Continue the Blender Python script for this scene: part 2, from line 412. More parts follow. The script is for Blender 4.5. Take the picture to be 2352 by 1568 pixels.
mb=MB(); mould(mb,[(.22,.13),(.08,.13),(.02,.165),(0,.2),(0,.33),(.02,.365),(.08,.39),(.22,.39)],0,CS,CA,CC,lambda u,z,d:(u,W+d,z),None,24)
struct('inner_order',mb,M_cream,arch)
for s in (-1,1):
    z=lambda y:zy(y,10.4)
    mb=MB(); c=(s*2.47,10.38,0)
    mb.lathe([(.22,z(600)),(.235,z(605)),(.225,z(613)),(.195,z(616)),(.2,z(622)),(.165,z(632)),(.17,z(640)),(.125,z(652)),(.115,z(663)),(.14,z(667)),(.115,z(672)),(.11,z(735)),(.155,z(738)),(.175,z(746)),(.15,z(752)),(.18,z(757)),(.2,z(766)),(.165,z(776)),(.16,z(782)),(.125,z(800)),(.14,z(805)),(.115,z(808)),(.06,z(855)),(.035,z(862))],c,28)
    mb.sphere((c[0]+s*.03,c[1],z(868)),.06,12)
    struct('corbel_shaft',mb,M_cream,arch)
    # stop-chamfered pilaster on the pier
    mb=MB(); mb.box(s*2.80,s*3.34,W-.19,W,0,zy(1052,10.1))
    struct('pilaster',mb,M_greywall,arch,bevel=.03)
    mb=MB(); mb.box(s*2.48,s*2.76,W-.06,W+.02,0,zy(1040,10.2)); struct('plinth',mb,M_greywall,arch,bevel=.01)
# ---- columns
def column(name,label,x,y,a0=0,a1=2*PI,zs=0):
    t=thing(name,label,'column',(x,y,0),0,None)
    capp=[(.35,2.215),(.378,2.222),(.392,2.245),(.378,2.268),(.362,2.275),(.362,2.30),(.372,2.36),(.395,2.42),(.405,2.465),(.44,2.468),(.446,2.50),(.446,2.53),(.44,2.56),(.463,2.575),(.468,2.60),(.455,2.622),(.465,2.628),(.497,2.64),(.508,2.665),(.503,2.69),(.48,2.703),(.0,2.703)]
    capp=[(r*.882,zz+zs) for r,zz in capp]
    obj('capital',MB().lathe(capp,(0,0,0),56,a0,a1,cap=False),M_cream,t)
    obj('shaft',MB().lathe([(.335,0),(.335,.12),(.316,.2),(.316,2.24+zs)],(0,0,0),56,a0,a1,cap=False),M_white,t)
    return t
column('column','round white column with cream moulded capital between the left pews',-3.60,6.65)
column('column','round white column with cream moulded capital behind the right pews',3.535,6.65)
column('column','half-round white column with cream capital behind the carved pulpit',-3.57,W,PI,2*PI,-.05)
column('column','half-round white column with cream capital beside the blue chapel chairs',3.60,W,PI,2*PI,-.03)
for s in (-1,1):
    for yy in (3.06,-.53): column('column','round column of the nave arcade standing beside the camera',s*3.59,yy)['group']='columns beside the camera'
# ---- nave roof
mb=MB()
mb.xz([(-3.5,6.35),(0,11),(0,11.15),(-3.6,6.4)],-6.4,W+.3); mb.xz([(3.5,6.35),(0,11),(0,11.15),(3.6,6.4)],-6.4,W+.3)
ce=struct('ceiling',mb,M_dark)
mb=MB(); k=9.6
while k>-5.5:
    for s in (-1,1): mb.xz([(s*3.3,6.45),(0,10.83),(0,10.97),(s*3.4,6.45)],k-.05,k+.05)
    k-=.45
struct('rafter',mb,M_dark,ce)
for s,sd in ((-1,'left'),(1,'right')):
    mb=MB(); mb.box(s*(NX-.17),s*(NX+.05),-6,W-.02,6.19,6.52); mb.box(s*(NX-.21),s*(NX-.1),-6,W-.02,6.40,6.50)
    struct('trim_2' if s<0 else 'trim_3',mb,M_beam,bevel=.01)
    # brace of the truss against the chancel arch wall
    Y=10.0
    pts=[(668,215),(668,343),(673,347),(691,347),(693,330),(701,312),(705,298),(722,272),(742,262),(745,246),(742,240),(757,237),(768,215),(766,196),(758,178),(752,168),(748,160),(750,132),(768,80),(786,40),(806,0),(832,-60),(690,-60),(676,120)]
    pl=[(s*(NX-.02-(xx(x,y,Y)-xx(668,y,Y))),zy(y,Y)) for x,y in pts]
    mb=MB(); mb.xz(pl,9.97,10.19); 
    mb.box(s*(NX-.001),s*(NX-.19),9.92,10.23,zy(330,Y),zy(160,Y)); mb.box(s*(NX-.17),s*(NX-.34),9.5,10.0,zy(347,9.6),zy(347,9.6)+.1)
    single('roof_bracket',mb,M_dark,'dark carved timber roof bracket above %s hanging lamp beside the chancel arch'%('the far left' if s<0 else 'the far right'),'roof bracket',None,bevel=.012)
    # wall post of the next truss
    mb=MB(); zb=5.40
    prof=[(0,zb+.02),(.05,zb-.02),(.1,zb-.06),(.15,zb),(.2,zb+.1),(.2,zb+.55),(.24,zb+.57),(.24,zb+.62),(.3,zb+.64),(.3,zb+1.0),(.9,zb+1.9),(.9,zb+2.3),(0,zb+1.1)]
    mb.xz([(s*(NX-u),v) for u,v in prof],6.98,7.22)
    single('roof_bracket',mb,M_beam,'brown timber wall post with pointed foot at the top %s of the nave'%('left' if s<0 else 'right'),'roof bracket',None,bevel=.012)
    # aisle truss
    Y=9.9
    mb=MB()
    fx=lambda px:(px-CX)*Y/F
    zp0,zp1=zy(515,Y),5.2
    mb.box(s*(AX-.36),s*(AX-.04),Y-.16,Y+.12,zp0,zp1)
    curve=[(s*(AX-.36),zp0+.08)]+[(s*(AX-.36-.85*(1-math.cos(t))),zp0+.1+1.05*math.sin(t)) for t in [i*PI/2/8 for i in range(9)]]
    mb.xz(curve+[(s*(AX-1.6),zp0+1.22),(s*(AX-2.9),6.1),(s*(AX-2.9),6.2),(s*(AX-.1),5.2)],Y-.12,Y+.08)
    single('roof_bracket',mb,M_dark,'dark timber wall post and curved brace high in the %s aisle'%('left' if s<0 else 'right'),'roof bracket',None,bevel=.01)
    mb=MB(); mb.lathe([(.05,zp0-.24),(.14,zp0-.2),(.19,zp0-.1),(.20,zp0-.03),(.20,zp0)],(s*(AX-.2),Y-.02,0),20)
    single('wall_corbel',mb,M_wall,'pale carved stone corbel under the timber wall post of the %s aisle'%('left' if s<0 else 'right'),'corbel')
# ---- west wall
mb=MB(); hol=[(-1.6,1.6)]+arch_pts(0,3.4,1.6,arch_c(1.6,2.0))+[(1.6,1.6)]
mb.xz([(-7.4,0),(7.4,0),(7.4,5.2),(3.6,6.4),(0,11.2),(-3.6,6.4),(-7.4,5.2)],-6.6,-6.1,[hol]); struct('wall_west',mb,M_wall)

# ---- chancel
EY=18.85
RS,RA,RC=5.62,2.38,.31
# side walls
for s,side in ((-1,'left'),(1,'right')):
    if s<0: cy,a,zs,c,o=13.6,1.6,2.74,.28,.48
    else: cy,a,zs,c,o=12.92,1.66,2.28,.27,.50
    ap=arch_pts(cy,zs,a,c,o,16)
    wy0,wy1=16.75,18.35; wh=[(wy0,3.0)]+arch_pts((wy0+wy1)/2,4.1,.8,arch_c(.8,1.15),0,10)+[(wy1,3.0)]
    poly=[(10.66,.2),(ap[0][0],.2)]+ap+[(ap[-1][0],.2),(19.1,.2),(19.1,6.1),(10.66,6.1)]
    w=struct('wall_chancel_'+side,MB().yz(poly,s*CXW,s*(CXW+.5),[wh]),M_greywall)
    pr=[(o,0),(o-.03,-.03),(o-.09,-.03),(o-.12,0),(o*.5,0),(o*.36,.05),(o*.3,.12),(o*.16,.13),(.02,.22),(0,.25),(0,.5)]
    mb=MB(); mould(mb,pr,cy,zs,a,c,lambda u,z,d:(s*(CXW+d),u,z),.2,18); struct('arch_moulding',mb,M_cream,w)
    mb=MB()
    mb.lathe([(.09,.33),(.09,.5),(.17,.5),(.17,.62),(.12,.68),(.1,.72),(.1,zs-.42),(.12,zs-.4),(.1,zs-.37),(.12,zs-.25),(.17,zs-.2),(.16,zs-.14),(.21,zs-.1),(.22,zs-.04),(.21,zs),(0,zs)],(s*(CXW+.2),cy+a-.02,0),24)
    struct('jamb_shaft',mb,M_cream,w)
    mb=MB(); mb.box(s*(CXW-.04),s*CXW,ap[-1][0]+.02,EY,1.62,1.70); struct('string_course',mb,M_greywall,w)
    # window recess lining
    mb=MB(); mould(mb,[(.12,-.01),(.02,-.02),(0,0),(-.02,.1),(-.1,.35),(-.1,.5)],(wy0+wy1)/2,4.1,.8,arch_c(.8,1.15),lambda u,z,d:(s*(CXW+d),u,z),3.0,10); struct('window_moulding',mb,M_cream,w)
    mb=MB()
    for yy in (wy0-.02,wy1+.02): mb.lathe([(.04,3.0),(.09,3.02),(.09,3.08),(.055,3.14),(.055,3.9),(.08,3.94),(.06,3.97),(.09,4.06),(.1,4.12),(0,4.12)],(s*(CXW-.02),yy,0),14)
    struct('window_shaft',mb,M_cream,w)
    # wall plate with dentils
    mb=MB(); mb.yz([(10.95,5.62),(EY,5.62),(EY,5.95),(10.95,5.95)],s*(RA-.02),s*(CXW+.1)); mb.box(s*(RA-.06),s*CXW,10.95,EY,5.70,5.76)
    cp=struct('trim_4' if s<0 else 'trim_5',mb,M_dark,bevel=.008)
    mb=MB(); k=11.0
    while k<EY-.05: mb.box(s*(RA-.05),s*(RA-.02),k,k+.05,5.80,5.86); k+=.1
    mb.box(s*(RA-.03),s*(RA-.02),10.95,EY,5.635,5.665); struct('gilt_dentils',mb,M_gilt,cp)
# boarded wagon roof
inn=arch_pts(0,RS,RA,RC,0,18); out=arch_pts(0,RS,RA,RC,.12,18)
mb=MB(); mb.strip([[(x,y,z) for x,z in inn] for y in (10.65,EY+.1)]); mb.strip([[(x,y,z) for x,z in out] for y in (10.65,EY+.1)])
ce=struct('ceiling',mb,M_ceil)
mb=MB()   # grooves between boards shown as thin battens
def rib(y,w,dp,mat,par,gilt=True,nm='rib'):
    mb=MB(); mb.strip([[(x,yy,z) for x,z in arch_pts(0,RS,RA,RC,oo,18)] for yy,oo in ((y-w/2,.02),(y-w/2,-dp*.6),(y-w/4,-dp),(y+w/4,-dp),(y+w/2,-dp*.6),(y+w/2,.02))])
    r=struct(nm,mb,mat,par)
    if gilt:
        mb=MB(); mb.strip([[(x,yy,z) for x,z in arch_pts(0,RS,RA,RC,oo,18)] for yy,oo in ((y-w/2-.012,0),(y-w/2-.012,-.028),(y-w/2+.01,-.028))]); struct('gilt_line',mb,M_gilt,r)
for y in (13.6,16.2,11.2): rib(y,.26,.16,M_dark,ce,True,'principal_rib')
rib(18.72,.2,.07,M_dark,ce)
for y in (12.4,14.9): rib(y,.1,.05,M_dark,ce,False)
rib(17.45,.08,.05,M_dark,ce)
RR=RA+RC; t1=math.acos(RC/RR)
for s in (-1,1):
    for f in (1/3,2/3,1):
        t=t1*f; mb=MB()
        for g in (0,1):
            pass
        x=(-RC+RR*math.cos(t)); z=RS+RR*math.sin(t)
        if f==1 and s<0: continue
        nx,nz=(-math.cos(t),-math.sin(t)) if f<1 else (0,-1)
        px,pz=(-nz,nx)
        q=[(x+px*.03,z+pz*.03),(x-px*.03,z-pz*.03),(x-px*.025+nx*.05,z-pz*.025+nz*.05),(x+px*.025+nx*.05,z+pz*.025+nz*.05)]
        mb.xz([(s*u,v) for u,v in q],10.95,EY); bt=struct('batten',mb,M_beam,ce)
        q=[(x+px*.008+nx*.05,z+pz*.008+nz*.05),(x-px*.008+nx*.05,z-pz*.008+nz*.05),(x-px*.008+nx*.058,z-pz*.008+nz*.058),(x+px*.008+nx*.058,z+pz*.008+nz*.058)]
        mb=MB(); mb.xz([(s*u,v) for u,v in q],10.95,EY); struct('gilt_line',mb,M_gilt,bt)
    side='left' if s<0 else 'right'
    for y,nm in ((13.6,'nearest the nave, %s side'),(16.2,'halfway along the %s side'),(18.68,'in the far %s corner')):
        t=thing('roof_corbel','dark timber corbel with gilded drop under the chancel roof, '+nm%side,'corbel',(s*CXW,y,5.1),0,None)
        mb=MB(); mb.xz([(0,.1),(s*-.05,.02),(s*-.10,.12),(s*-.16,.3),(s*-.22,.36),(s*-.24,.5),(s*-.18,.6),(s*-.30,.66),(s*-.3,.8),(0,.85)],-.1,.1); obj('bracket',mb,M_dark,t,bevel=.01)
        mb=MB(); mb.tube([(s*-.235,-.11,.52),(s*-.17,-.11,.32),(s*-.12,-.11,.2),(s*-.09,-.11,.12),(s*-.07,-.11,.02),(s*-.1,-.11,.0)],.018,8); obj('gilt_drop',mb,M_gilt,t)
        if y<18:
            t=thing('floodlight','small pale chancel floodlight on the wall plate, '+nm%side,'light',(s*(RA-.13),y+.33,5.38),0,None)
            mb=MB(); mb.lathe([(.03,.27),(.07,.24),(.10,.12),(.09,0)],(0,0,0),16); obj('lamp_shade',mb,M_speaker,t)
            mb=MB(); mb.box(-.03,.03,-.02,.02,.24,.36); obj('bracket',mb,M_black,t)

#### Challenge
Every line containing the string "ceiling" must be listed.

#### Written answer
ce=struct('ceiling',mb,M_dark)
ce=struct('ceiling',mb,M_ceil)